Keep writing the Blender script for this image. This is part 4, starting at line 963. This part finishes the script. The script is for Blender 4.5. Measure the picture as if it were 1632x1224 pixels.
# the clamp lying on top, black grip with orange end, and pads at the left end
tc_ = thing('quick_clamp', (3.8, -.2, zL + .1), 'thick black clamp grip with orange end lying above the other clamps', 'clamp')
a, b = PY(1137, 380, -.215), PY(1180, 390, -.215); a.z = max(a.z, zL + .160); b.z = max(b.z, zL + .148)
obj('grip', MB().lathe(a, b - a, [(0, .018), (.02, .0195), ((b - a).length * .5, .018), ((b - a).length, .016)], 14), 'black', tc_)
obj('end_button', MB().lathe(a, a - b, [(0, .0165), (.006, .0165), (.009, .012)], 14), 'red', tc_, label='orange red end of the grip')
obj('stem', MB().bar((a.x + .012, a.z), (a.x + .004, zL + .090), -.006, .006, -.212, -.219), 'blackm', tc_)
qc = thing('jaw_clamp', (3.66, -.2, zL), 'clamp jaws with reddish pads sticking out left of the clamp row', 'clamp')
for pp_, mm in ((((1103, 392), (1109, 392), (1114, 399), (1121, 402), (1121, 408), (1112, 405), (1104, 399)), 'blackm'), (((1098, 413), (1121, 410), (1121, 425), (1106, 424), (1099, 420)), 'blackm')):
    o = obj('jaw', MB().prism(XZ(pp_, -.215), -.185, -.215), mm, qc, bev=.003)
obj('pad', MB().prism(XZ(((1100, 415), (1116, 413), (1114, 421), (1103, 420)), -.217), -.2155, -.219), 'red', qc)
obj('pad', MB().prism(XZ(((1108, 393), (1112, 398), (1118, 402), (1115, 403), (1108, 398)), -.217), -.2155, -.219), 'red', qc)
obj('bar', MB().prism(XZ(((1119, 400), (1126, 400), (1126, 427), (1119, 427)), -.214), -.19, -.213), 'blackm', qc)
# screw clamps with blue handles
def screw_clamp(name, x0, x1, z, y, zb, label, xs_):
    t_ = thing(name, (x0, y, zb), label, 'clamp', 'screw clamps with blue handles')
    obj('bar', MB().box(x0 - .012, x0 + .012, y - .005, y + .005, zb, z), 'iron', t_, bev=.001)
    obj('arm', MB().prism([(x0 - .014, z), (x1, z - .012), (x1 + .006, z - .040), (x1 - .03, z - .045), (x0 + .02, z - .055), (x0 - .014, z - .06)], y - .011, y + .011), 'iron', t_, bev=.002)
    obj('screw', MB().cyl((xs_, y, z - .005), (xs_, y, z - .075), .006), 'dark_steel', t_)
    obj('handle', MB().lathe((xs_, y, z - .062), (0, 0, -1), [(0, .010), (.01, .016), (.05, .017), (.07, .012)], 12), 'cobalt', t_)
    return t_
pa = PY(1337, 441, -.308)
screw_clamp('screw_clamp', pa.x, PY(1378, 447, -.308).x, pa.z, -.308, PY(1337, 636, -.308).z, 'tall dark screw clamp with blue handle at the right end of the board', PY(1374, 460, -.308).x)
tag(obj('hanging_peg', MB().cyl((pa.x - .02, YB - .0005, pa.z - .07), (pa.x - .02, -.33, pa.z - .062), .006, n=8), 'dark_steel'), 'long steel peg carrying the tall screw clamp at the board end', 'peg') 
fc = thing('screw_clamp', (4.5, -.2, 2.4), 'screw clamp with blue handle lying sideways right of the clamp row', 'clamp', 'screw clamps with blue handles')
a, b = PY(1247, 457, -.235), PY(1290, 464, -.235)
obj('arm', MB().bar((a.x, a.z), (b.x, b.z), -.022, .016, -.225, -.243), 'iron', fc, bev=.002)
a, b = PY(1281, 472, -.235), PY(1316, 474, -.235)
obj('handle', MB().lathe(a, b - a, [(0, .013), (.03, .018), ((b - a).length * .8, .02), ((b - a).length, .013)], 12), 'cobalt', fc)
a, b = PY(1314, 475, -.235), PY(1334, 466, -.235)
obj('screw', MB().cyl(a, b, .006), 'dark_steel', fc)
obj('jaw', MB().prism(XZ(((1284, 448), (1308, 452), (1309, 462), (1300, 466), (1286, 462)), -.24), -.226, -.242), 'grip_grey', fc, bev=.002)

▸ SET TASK
Reproduce every line of the data verbatim.

▸ SOLUTION TO THIS PROBLEM
Keep writing the Blender script for this image. This is part 4, starting at line 963. This part finishes the script. The script is for Blender 4.5. Measure the picture as if it were 1632x1224 pixels.
# the clamp lying on top, black grip with orange end, and pads at the left end
tc_ = thing('quick_clamp', (3.8, -.2, zL + .1), 'thick black clamp grip with orange end lying above the other clamps', 'clamp')
a, b = PY(1137, 380, -.215), PY(1180, 390, -.215); a.z = max(a.z, zL + .160); b.z = max(b.z, zL + .148)
obj('grip', MB().lathe(a, b - a, [(0, .018), (.02, .0195), ((b - a).length * .5, .018), ((b - a).length, .016)], 14), 'black', tc_)
obj('end_button', MB().lathe(a, a - b, [(0, .0165), (.006, .0165), (.009, .012)], 14), 'red', tc_, label='orange red end of the grip')
obj('stem', MB().bar((a.x + .012, a.z), (a.x + .004, zL + .090), -.006, .006, -.212, -.219), 'blackm', tc_)
qc = thing('jaw_clamp', (3.66, -.2, zL), 'clamp jaws with reddish pads sticking out left of the clamp row', 'clamp')
for pp_, mm in ((((1103, 392), (1109, 392), (1114, 399), (1121, 402), (1121, 408), (1112, 405), (1104, 399)), 'blackm'), (((1098, 413), (1121, 410), (1121, 425), (1106, 424), (1099, 420)), 'blackm')):
    o = obj('jaw', MB().prism(XZ(pp_, -.215), -.185, -.215), mm, qc, bev=.003)
obj('pad', MB().prism(XZ(((1100, 415), (1116, 413), (1114, 421), (1103, 420)), -.217), -.2155, -.219), 'red', qc)
obj('pad', MB().prism(XZ(((1108, 393), (1112, 398), (1118, 402), (1115, 403), (1108, 398)), -.217), -.2155, -.219), 'red', qc)
obj('bar', MB().prism(XZ(((1119, 400), (1126, 400), (1126, 427), (1119, 427)), -.214), -.19, -.213), 'blackm', qc)
# screw clamps with blue handles
def screw_clamp(name, x0, x1, z, y, zb, label, xs_):
    t_ = thing(name, (x0, y, zb), label, 'clamp', 'screw clamps with blue handles')
    obj('bar', MB().box(x0 - .012, x0 + .012, y - .005, y + .005, zb, z), 'iron', t_, bev=.001)
    obj('arm', MB().prism([(x0 - .014, z), (x1, z - .012), (x1 + .006, z - .040), (x1 - .03, z - .045), (x0 + .02, z - .055), (x0 - .014, z - .06)], y - .011, y + .011), 'iron', t_, bev=.002)
    obj('screw', MB().cyl((xs_, y, z - .005), (xs_, y, z - .075), .006), 'dark_steel', t_)
    obj('handle', MB().lathe((xs_, y, z - .062), (0, 0, -1), [(0, .010), (.01, .016), (.05, .017), (.07, .012)], 12), 'cobalt', t_)
    return t_
pa = PY(1337, 441, -.308)
screw_clamp('screw_clamp', pa.x, PY(1378, 447, -.308).x, pa.z, -.308, PY(1337, 636, -.308).z, 'tall dark screw clamp with blue handle at the right end of the board', PY(1374, 460, -.308).x)
tag(obj('hanging_peg', MB().cyl((pa.x - .02, YB - .0005, pa.z - .07), (pa.x - .02, -.33, pa.z - .062), .006, n=8), 'dark_steel'), 'long steel peg carrying the tall screw clamp at the board end', 'peg') 
fc = thing('screw_clamp', (4.5, -.2, 2.4), 'screw clamp with blue handle lying sideways right of the clamp row', 'clamp', 'screw clamps with blue handles')
a, b = PY(1247, 457, -.235), PY(1290, 464, -.235)
obj('arm', MB().bar((a.x, a.z), (b.x, b.z), -.022, .016, -.225, -.243), 'iron', fc, bev=.002)
a, b = PY(1281, 472, -.235), PY(1316, 474, -.235)
obj('handle', MB().lathe(a, b - a, [(0, .013), (.03, .018), ((b - a).length * .8, .02), ((b - a).length, .013)], 12), 'cobalt', fc)
a, b = PY(1314, 475, -.235), PY(1334, 466, -.235)
obj('screw', MB().cyl(a, b, .006), 'dark_steel', fc)
obj('jaw', MB().prism(XZ(((1284, 448), (1308, 452), (1309, 462), (1300, 466), (1286, 462)), -.24), -.226, -.242), 'grip_grey', fc, bev=.002)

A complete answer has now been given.